NTSB Identification: ERA11FA413
14 CFR Part 91: General Aviation
Accident occurred Saturday, July 23, 2011 in Ridgely, MD
Probable Cause Approval Date: 05/22/2014
Aircraft: MOYES DRAGONFLY, registration: N402HA
Injuries: 1 Fatal.

NTSB investigators either traveled in support of this investigation or conducted a significant amount of investigative work without any travel, and used data obtained from various sources to prepare this aircraft accident report.

The flight instructor who was towed aloft by the tow airplane with his student in a tandem hang glider reported that the airplane did not lift off until it was near the end of the grass runway. A witness reported that, after the airplane released the glider, it began to turn left while climbing until it completed a 270-degree turn, reached a peak altitude of about 270 feet above ground level, then entered a spin, rotated one to two times, and subsequently impacted the ground.
Postaccident examination of the engine revealed no evidence of any preimpact failures or malfunctions that would have precluded normal operation. Further, no evidence was found indicating that a flight control malfunction occurred or that the tow rope became entangled. During examinations, one of the airplane’s bracing cables, which strengthened and stiffened the airplane’s structure and normally extended from the upper surface of the right wing to a plate above the tailwheel, was found on the ground beneath the right wing with both of its ends broken from the airplane structure attachment points. The cable had fractured in overload in the eye splice sleeves at both ends. Although failure of this cable might have distorted the airplane’s structure in flight and resulted in controllability challenges, it could not be determined if the cable failed in flight or during the impact sequence.
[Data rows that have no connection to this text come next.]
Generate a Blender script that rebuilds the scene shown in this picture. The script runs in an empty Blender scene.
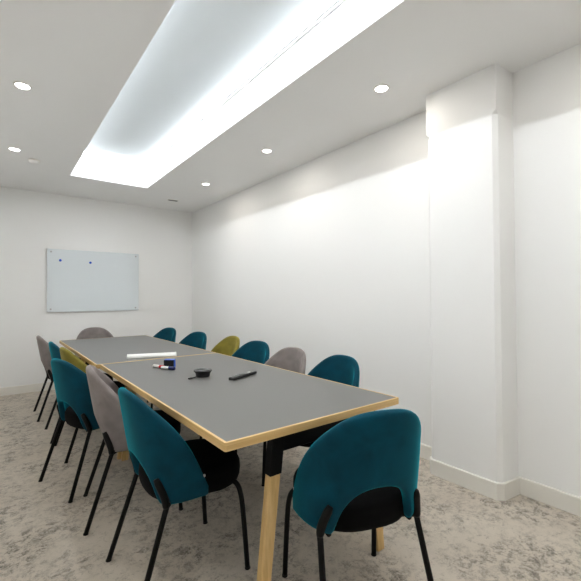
import bpy, bmesh, math, random
from mathutils import Vector, Matrix
C = bpy.context.scene
COL = C.collection
R = math.radians

# ------------------------------------------------------------------ camera
F_PX, YAW, PITCH, ROLL = 383.4632, 0.6554, 0.0174, -0.0047
cd = bpy.data.cameras.new('camera'); cam = bpy.data.objects.new('camera', cd); COL.objects.link(cam)
cd.sensor_fit = 'HORIZONTAL'; cd.sensor_width = 36.0; cd.lens = F_PX / 581 * 36
cd.clip_start = 0.02
fw = Vector((math.sin(YAW)*math.cos(PITCH), math.cos(YAW)*math.cos(PITCH), math.sin(PITCH)))
rt = Vector((math.cos(YAW), -math.sin(YAW), 0)); up = rt.cross(fw)
r2 = math.cos(ROLL)*rt + math.sin(ROLL)*up; u2 = -math.sin(ROLL)*rt + math.cos(ROLL)*up
m3 = Matrix((r2, u2, -fw)).transposed()
cam.matrix_world = Matrix.Translation((0, 0, 1.25)) @ m3.to_4x4()
C.camera = cam

# ------------------------------------------------------------------ light
w = bpy.data.worlds.new('world'); C.world = w; w.use_nodes = True
w.node_tree.nodes['Background'].inputs[0].default_value = (.9, .95, 1, 1)
w.node_tree.nodes['Background'].inputs[1].default_value = 0.3
C.view_settings.view_transform = 'Standard'; C.view_settings.look = 'None'
C.view_settings.gamma = 1; C.view_settings.use_curve_mapping = False
C.view_settings.exposure = 0.33
STRIP_EMIT = 52.0
SPOT_WATT = 2.4
SPOT_COL = (1.0, .93, .845)
STRIP_COL = (.92, .955, 1.0)

# ------------------------------------------------------------------ helpers
def lin(r, g, b):
    f = lambda c: (c/255/12.92) if c <= 10 else ((c/255+.055)/1.055)**2.4
    return (f(r), f(g), f(b), 1)

def mat(name, col, rough=.5, metal=0, **kw):
    m = bpy.data.materials.new(name); m.use_nodes = True
    b = m.node_tree.nodes['Principled BSDF']
    b.inputs['Base Color'].default_value = col
    b.inputs['Roughness'].default_value = rough
    b.inputs['Metallic'].default_value = metal
    for k, v in kw.items():
        b.inputs[k.replace('_', ' ')].default_value = v
    return m

def nodes(m):
    return m.node_tree.nodes, m.node_tree.links, m.node_tree.nodes['Principled BSDF']

def emit(name, col, s):
    m = bpy.data.materials.new(name); m.use_nodes = True
    nt = m.node_tree; nt.nodes.clear()
    e = nt.nodes.new('ShaderNodeEmission'); o = nt.nodes.new('ShaderNodeOutputMaterial')
    e.inputs[0].default_value = (*col[:3], 1); e.inputs[1].default_value = s
    nt.links.new(e.outputs[0], o.inputs[0]); return m

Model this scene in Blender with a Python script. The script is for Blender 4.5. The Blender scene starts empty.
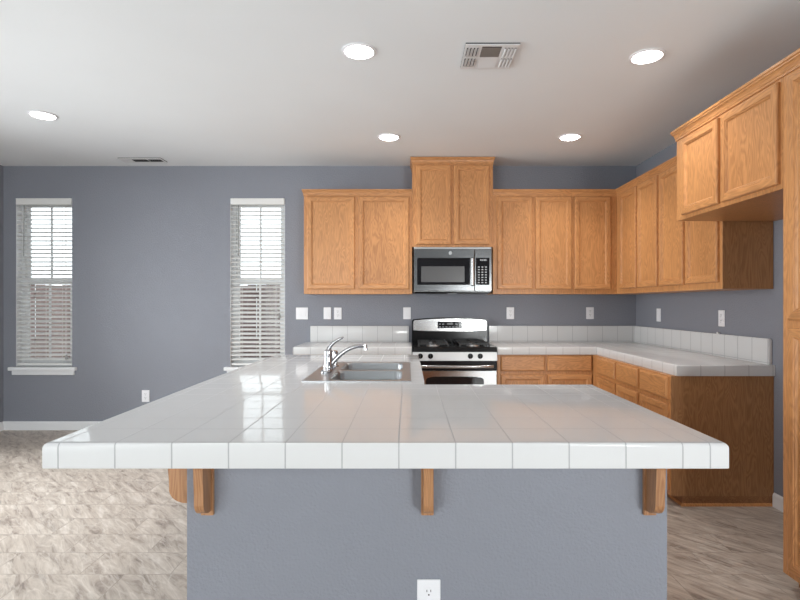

It is also possible that the pilot became distracted during the climb while watching the hang glider after the release and allowed the airspeed to degrade, which resulted in an aerodynamic stall and subsequent spin.

The National Transportation Safety Board determines the probable cause(s) of this accident to be:

An in-flight loss of control for reasons that could not be determined during postaccident examinations.